→ **Task instructions**: Exactly the lines from the one containing "(.05, .072, .052), 13)" through the end of the data below are to be reproduced, and nothing besides them.

========================================

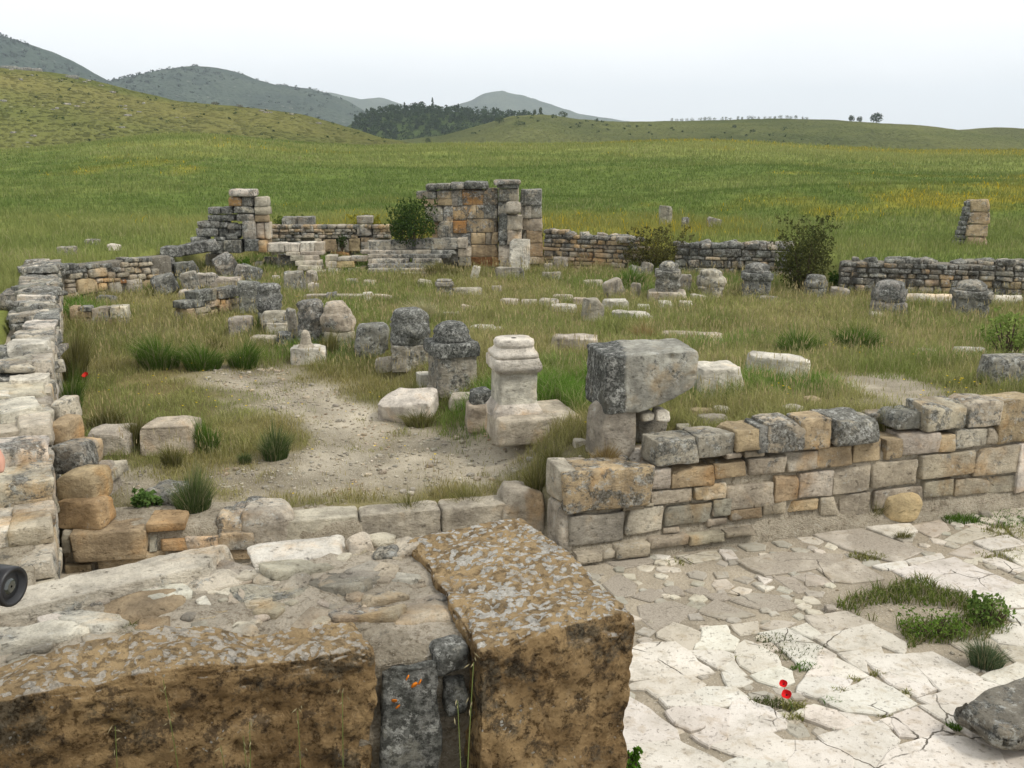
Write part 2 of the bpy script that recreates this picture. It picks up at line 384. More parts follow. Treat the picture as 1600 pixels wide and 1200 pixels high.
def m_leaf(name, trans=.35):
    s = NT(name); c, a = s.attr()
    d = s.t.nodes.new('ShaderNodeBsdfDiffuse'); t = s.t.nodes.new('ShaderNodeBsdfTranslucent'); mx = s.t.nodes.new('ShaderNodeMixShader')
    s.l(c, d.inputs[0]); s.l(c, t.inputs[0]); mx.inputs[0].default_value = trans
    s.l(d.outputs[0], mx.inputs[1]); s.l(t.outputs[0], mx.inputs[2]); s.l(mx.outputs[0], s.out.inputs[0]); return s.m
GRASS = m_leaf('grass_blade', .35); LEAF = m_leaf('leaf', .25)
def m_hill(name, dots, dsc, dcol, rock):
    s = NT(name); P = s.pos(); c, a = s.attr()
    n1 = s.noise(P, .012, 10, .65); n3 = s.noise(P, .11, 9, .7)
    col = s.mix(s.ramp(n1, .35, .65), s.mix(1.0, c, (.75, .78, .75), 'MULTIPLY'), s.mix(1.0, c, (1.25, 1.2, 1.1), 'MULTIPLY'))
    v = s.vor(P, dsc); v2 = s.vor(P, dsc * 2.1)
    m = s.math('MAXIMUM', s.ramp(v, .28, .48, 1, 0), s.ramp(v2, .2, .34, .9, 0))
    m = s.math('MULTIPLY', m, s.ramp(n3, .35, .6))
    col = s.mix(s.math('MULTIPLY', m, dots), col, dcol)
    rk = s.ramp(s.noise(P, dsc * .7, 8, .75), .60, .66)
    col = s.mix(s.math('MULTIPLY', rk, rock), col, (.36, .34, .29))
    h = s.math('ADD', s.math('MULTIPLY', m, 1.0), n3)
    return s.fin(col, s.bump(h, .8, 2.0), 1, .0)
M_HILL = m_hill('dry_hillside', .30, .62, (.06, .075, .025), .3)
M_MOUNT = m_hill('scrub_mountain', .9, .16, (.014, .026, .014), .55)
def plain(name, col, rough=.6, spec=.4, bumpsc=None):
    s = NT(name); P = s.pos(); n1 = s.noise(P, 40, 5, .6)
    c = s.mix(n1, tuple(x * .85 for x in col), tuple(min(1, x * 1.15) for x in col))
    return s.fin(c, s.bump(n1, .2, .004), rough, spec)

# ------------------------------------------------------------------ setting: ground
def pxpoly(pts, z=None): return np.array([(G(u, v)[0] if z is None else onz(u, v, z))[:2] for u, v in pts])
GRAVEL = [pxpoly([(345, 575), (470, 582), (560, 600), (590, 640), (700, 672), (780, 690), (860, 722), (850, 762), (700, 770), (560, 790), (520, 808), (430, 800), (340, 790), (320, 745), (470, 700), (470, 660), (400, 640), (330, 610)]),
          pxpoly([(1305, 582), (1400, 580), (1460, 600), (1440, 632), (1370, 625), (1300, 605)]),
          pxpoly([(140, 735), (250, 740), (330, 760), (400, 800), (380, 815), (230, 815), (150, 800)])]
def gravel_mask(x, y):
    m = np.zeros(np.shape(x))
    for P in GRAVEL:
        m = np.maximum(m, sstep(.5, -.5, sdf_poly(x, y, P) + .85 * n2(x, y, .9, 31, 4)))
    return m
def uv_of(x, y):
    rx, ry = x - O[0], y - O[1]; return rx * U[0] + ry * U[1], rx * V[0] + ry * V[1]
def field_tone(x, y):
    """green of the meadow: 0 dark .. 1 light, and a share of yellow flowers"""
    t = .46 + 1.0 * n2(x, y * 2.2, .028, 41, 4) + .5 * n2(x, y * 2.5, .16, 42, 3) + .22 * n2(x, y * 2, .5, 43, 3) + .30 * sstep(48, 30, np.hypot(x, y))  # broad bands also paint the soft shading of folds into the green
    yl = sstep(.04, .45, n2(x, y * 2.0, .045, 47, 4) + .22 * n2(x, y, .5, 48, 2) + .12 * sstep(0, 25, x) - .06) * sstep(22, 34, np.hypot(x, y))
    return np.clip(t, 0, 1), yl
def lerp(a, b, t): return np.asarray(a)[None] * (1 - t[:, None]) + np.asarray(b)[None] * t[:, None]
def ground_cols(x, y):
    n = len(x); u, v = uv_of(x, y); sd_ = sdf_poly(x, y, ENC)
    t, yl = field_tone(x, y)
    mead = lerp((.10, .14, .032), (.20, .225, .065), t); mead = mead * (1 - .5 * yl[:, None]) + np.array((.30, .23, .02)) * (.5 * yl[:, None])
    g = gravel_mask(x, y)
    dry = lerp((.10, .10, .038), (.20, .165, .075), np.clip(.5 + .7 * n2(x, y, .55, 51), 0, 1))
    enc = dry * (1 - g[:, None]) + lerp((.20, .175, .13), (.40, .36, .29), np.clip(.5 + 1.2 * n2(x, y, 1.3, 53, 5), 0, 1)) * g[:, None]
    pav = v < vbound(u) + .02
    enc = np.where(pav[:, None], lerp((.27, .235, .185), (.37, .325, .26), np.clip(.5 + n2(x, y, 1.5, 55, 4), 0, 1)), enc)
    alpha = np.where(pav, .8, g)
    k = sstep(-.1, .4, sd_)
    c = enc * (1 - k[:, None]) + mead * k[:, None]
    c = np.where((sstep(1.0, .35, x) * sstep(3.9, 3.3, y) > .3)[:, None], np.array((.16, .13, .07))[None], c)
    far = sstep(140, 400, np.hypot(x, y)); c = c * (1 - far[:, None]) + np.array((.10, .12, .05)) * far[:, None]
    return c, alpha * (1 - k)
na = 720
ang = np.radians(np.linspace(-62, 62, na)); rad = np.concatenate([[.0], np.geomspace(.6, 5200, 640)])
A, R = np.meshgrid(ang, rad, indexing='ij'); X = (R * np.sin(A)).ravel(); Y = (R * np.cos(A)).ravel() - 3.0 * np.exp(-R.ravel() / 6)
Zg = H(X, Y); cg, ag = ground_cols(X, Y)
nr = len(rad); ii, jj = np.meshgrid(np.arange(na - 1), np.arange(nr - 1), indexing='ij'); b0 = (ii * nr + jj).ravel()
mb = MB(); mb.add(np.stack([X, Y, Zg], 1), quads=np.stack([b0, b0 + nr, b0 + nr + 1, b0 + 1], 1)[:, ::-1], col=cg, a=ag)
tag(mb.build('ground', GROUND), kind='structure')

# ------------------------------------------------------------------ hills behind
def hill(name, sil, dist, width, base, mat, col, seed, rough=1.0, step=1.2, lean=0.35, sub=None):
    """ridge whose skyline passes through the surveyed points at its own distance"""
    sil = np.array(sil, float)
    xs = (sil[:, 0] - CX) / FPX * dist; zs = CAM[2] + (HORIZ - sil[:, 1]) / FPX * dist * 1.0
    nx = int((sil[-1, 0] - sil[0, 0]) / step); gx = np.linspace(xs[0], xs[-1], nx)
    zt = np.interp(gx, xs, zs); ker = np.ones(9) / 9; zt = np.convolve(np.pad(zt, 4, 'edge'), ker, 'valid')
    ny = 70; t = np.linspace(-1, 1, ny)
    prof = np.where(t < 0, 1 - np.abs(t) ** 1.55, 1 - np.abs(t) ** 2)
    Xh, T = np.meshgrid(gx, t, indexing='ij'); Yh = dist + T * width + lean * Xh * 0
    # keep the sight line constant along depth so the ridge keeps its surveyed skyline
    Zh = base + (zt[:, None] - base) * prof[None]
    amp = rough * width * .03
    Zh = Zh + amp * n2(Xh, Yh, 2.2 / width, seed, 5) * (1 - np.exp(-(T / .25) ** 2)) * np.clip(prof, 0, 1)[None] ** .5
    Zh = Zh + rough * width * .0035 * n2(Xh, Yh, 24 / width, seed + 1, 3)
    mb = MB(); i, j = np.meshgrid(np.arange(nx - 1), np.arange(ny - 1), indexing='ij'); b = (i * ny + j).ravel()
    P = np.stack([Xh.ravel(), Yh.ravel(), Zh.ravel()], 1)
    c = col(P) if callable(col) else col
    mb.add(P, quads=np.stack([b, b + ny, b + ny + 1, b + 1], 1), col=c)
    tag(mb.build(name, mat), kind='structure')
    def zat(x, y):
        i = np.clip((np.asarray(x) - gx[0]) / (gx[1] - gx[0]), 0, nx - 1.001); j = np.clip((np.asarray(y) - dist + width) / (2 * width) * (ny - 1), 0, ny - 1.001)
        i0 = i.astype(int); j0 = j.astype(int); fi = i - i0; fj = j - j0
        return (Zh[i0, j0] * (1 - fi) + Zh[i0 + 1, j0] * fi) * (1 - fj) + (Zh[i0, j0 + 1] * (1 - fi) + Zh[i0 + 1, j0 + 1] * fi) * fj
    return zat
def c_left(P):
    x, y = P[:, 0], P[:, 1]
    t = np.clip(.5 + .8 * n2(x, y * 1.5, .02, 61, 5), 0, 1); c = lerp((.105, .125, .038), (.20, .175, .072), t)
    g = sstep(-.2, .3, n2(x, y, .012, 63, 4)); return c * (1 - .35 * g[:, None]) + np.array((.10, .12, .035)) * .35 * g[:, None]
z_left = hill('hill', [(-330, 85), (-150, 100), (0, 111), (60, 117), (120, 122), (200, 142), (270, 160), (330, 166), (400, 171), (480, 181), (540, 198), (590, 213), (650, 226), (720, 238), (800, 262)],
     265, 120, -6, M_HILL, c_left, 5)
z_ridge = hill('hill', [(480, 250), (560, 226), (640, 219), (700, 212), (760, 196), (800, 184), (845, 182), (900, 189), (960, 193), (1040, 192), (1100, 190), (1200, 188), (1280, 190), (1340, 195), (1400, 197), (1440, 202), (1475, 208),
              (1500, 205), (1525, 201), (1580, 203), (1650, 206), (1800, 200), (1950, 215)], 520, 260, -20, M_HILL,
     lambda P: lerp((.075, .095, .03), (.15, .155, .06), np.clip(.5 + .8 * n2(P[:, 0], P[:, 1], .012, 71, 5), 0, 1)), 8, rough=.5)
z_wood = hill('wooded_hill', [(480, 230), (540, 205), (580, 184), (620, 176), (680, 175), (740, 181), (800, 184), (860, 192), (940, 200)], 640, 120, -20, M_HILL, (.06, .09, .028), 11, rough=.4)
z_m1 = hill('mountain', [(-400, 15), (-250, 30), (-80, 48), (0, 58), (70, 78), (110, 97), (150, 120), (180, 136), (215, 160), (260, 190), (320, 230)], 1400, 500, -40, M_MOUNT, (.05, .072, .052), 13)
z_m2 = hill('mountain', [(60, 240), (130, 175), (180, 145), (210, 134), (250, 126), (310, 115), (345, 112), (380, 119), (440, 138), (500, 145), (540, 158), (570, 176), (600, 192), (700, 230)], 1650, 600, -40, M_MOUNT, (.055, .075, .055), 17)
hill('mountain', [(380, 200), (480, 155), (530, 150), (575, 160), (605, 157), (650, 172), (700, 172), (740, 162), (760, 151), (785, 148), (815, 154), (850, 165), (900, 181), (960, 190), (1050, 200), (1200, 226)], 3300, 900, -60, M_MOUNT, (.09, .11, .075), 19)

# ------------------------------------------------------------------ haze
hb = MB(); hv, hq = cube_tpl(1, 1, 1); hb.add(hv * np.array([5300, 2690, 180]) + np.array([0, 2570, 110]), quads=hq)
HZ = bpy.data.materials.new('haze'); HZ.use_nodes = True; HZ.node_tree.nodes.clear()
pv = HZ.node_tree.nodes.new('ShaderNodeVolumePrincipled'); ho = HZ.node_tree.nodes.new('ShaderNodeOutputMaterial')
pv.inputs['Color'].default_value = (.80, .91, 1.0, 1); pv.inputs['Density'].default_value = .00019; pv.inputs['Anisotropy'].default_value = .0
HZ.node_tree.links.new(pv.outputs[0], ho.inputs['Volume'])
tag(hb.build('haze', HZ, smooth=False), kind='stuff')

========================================

→ **Solution to this task**:
z_m1 = hill('mountain', [(-400, 15), (-250, 30), (-80, 48), (0, 58), (70, 78), (110, 97), (150, 120), (180, 136), (215, 160), (260, 190), (320, 230)], 1400, 500, -40, M_MOUNT, (.05, .072, .052), 13)
z_m2 = hill('mountain', [(60, 240), (130, 175), (180, 145), (210, 134), (250, 126), (310, 115), (345, 112), (380, 119), (440, 138), (500, 145), (540, 158), (570, 176), (600, 192), (700, 230)], 1650, 600, -40, M_MOUNT, (.055, .075, .055), 17)
hill('mountain', [(380, 200), (480, 155), (530, 150), (575, 160), (605, 157), (650, 172), (700, 172), (740, 162), (760, 151), (785, 148), (815, 154), (850, 165), (900, 181), (960, 190), (1050, 200), (1200, 226)], 3300, 900, -60, M_MOUNT, (.09, .11, .075), 19)

# ------------------------------------------------------------------ haze
hb = MB(); hv, hq = cube_tpl(1, 1, 1); hb.add(hv * np.array([5300, 2690, 180]) + np.array([0, 2570, 110]), quads=hq)
HZ = bpy.data.materials.new('haze'); HZ.use_nodes = True; HZ.node_tree.nodes.clear()
pv = HZ.node_tree.nodes.new('ShaderNodeVolumePrincipled'); ho = HZ.node_tree.nodes.new('ShaderNodeOutputMaterial')
pv.inputs['Color'].default_value = (.80, .91, 1.0, 1); pv.inputs['Density'].default_value = .00019; pv.inputs['Anisotropy'].default_value = .0
HZ.node_tree.links.new(pv.outputs[0], ho.inputs['Volume'])
tag(hb.build('haze', HZ, smooth=False), kind='stuff')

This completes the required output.